◆ **Your instructions**: Work out the number of lines containing "linspace". Give that number alone.

◆ **Material provided**:
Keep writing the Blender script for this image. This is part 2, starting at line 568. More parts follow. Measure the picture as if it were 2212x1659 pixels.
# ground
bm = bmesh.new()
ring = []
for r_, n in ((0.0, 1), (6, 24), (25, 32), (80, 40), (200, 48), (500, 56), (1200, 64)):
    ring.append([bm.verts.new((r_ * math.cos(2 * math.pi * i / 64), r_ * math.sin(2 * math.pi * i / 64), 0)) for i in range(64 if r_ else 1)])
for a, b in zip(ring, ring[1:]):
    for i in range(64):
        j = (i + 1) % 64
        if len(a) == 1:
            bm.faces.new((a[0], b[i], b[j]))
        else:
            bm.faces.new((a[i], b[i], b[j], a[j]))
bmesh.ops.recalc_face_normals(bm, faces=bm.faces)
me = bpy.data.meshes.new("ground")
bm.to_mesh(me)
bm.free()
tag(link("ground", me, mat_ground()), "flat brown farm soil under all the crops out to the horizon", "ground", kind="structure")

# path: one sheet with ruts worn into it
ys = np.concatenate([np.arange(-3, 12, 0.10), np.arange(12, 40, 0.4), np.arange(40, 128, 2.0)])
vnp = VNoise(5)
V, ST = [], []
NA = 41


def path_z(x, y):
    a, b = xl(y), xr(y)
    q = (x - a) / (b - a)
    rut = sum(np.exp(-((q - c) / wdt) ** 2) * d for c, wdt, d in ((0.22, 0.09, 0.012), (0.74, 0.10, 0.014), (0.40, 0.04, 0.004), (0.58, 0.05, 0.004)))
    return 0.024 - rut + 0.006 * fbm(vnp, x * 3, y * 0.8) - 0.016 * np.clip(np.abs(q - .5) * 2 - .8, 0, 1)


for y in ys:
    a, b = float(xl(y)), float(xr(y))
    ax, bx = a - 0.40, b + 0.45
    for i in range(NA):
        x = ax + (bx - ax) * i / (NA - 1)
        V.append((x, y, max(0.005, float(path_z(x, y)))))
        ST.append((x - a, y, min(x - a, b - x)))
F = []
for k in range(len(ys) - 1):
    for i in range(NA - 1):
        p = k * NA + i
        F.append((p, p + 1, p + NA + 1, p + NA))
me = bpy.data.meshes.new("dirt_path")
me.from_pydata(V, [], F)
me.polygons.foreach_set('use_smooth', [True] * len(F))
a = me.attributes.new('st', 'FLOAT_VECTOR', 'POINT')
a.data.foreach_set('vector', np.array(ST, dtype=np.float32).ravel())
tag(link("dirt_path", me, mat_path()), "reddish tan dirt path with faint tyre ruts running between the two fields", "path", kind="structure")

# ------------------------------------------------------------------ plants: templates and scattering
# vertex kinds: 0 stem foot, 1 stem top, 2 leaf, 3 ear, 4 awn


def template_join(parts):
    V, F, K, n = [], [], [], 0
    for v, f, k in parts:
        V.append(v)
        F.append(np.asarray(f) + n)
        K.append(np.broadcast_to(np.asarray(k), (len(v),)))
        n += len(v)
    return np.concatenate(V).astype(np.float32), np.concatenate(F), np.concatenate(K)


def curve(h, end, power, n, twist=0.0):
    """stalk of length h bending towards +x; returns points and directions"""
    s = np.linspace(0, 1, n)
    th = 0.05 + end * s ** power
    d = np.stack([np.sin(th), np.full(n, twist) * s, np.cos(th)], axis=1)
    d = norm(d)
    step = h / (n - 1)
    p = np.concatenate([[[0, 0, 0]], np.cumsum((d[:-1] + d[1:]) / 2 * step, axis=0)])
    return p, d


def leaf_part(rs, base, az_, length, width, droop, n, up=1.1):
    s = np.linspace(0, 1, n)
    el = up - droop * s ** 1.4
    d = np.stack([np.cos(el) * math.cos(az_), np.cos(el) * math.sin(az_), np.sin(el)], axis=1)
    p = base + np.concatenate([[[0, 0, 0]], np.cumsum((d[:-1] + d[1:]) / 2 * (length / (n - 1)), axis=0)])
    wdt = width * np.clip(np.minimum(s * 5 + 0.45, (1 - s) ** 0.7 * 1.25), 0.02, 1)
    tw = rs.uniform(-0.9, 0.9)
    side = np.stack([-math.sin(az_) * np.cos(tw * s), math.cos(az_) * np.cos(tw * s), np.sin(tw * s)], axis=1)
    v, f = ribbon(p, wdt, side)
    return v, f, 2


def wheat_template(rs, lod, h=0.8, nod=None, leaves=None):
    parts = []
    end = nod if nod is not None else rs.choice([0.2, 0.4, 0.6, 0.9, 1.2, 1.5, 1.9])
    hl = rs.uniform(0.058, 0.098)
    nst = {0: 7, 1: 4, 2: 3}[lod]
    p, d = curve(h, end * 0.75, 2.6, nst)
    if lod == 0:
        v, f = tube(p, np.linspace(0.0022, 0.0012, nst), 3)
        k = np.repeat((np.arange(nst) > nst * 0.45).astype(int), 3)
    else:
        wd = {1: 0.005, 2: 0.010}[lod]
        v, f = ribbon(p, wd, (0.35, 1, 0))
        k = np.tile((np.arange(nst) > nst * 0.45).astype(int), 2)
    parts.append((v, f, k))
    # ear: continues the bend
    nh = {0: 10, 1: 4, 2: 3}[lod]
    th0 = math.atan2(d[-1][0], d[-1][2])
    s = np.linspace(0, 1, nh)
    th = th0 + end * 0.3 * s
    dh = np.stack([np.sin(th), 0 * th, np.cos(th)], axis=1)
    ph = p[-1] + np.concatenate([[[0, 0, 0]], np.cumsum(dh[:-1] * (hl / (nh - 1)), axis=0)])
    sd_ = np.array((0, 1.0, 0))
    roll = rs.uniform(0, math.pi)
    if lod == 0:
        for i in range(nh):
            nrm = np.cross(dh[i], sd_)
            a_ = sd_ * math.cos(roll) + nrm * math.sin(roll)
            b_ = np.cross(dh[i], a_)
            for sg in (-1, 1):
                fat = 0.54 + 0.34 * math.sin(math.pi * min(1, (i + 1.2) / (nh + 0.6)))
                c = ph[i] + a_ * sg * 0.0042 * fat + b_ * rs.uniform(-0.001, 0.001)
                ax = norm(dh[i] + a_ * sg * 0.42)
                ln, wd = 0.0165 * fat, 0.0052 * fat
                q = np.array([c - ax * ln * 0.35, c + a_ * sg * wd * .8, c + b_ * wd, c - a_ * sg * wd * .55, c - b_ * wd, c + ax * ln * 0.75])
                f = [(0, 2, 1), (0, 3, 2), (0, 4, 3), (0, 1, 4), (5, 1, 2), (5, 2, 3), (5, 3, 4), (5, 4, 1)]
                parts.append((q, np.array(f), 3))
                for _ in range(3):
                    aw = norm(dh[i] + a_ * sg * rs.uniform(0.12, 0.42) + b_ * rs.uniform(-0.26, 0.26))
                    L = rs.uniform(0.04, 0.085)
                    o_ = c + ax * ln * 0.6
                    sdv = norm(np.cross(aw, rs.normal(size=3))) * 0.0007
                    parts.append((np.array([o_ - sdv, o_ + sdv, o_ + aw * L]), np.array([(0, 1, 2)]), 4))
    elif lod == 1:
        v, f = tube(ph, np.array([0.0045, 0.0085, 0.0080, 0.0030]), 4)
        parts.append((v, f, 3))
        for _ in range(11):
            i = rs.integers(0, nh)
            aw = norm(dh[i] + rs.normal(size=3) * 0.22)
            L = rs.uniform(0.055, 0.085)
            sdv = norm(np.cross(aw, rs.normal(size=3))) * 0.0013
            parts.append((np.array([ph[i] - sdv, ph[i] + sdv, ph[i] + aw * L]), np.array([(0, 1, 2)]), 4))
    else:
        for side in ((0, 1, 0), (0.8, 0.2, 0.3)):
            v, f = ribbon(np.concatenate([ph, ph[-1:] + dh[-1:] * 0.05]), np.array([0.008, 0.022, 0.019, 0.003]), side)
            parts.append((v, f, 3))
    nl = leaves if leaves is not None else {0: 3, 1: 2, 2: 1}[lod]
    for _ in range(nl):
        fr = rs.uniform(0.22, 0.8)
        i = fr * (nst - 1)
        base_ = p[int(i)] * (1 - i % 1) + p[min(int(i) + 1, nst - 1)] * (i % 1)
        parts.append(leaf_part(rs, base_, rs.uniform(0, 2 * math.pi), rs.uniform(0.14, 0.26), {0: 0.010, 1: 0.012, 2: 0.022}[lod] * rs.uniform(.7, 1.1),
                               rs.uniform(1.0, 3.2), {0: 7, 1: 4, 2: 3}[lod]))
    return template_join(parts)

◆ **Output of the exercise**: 4